Thorne returns to conduct his second Britten chamber opera
After the acclaim for his conducting of Britten’s The Turn of the Screw in 2019 (“Michael Thorne’s taut, controlled reading brought out the spine-chilling terror and seductive beauty of the score”), Thorne returns to New Palace Opera with the composer’s first chamber opera, The Rape of Lucretia on 22 March 2020.
He explains in his own words:
As a 16 year old, I was drawn to the music of Britten through youth orchestra experiences and then the War Requiem and Peter Grimes. A decade later the ‘church parable’ (as he called his chamber opera) Curlew River commanded its place on my list of Desert Island Discs even to today.

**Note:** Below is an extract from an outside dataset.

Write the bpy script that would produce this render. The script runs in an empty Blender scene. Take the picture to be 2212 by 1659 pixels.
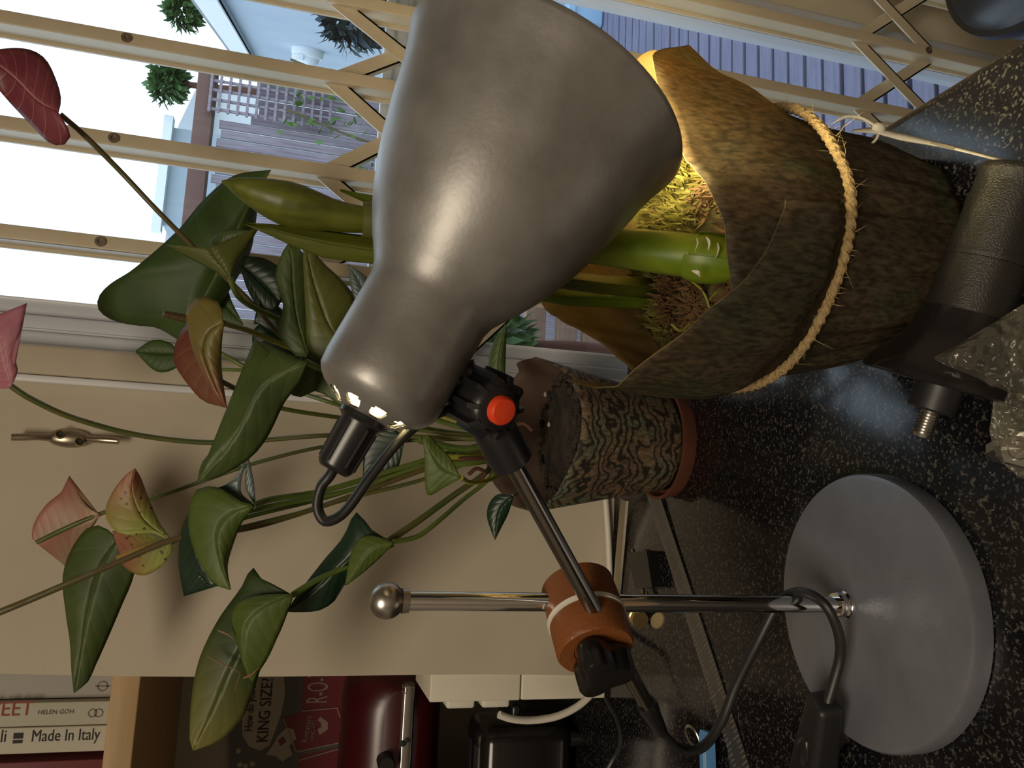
import bpy, bmesh, math, random
from math import sin, cos, pi, radians, sqrt, atan2
from mathutils import Vector as V, Matrix, noise as mnoise
random.seed(7)
sc = bpy.context.scene
COL = sc.collection
# ------------------------------------------------------------------ camera
FPX = 1680.0
_p, _y, _r = radians(14.8), radians(9.0), radians(4.8)
CAM = V((0, 0, .358))
FW = V((sin(_y)*cos(_p), cos(_y)*cos(_p), -sin(_p)))
_R0 = V((cos(_y), -sin(_y), 0)); _U0 = _R0.cross(FW)
RT = _R0*cos(_r) + _U0*sin(_r); UP = _U0*cos(_r) - _R0*sin(_r)
cd = bpy.data.cameras.new('camera'); cam = bpy.data.objects.new('camera', cd); COL.objects.link(cam)
cd.sensor_fit = 'HORIZONTAL'; cd.sensor_width = 36; cd.lens = FPX/2212*36; cd.clip_start = .01; cd.clip_end = 200
_m = Matrix((-UP, RT, -FW)).transposed().to_4x4(); _m.translation = CAM   # the photograph is turned a quarter: world up points left
cam.matrix_world = _m
sc.camera = cam
# ------------------------------------------------------------------ sky, exposure
w = bpy.data.worlds.new('world'); sc.world = w; w.use_nodes = True
bg = w.node_tree.nodes['Background']; bg.inputs[0].default_value = (.72, .88, 1, 1); bg.inputs[1].default_value = 2.1
sc.view_settings.view_transform = 'Standard'; sc.view_settings.look = 'None'
sc.view_settings.exposure = 0; sc.view_settings.gamma = 1; sc.view_settings.use_curve_mapping = False

# ------------------------------------------------------------------ helpers
def ray(x, y): return FW + RT*(-(y-829.5)/FPX) + UP*(-(x-1106)/FPX)
def P(x, y, d): return CAM + ray(x, y)*d
def onZ(x, y, z=0):
    r = ray(x, y); return CAM + r*((z-CAM.z)/r.z)
def onY(x, y, Yp):
    r = ray(x, y); return CAM + r*((Yp-CAM.y)/r.y)
def S(nt, kind): return nt.nodes.new('ShaderNode'+kind)
MATS = {}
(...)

I subsequently happened upon Britten’s own recording of The Rape of Lucrecia and was immediately struck by a much more ambiguous plot. There is a more personal response to it than in the original Livy tale of how rape led to a suicide pact which in turn led to the foundation of the Roman Republic. Indeed, there is the greater moral hazard of the piece: post-World War Two, was rape seen as pure sex rather than as the violence we recognise today?
After The Turn of the Screw, looking to work once again with tenor Jonathan Finney and soprano Zoe South brought up The Rape of Lucrecia as an obvious choice, given not only the currency of the #MeToo agenda but also because our instrumental players’ relish of Britten’s unique use of orchestral forces. The harp is the backbone of the music in both operas, as is percussion with perhaps the most chilling passage in Lucrecia being the Male Chorus’s spoken description (with untuned drum accompaniment) of Tarquinius’s heinous actions.
All three of Britten’s first operas feature ‘Sunday morning’ moments when the prospects for all are bright and beautiful, and our New Palace Opera ensemble has the technical and musical capability to bring out Britten’s full emotional range, even in a concert performance, which is why I am looking forward to working with them all again.